La svizzera: apertura alla riesportazione di armi
Proprio martedì 24 gennaio la Commissione della politica di sicurezza del Consiglio nazionale ha raccomandato (14 voti contro 11) al plenum di autorizzare la riesportazione di armi verso l’Ucraina suggerendo le modifiche necessarie della legge sul materiale bellico (Lex Ukraine).
Fino a questo momento, infatti, la Svizzera ha esportato armi alle altre nazioni (per un valore di circa 800 milioni di franchi annui) con la condizione che il materiale non sarà riesportato. La situazione mondiale però ha posto in discussione la posizione svizzera e quindi soprattutto la sua neutralità. In modo particolare la Svizzera si trovata a rinnegare la possibilità di esportare armi di fattura svizzera a nazioni che ne avevano fatto richiesta (Polonia, Spagna e Germania). Difronte a questa situazione, però, è stata avanzata una mozione e una iniziativa popolare che ha trovato consenso nonostante la ferma opposizione della destra. In questo modo, la legge federale del 13 dicembre 1996 potrebbe essere modificata a favore della possibilità della riesportazione di armi svizzere da parte di altri Paesi. Secondo l’iter il cambiamento della legge potrebbe entrare in vigore già il primo maggio con effetto fino al 2025.

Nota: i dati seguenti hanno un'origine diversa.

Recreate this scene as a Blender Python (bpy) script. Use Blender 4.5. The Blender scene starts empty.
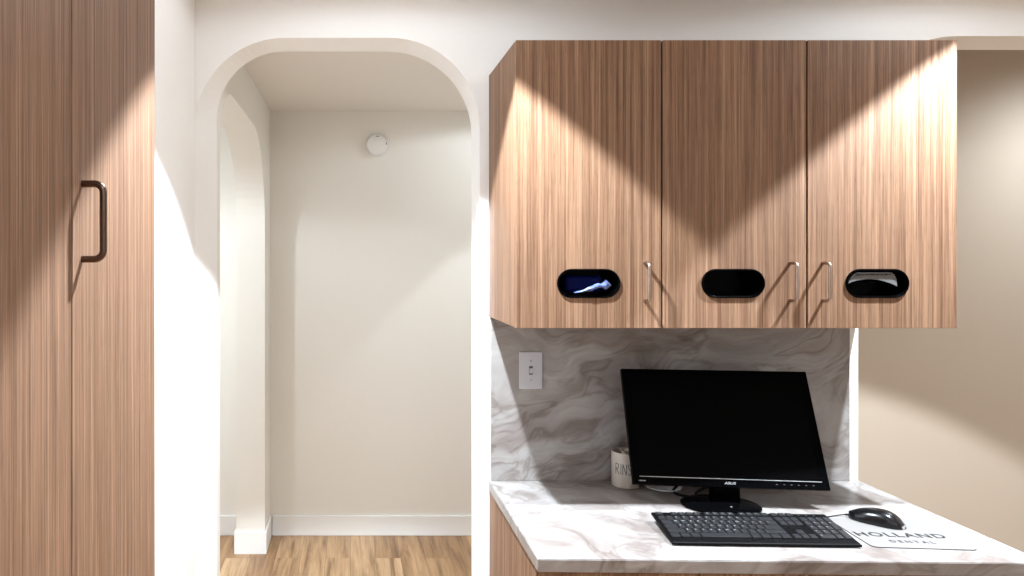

Non si tratterebbe dunque di un invio diretto di materiale bellico a Kiev, ma piuttosto di autorizzare un Governo estero a esportare armi e munizioni acquistate in Svizzera verso un altro Paese, in questo caso all’Ucraina. In questo modo, però, attraverso l’invio seppur indiretto di armi a Kiev, si mette fortemente in discussione la leggendaria neutralità della Svizzera poiché una tale posizione potrebbe essere considerata come una partecipazione al conflitto. Tale argomento ha aperto un dibattito molto sentito in Svizzera tanto più che una tale decisione metterebbe la Svizzera nella difficile posizione di dover consentire la riesportazione di armi svizzere anche alla Russia, secondo le Convenzioni dell’Aia, infatti, “uno Stato neutrale può esportare materiale bellico, ma deve trattare tutti i belligeranti allo stesso modo”, come ha dichiarato Evelyne Schmid, professoressa di diritto internazionale pubblico all’Università di Losanna sul portale online del Blick. In proposito però il professore di diritto internazionale e specialista di diritto europeo Oliver Diggelmann dell’Università di Zurigo, attraverso il zurighese Tages Anzeiger, specifica che la violazione della legge sulla neutralità non sarebbe una novità per la Svizzera: “ciò è avvenuto sia a favore della Germania e degli Alleati durante la Seconda Guerra Mondiale, sia a favore degli americani durante la Guerra Fredda”.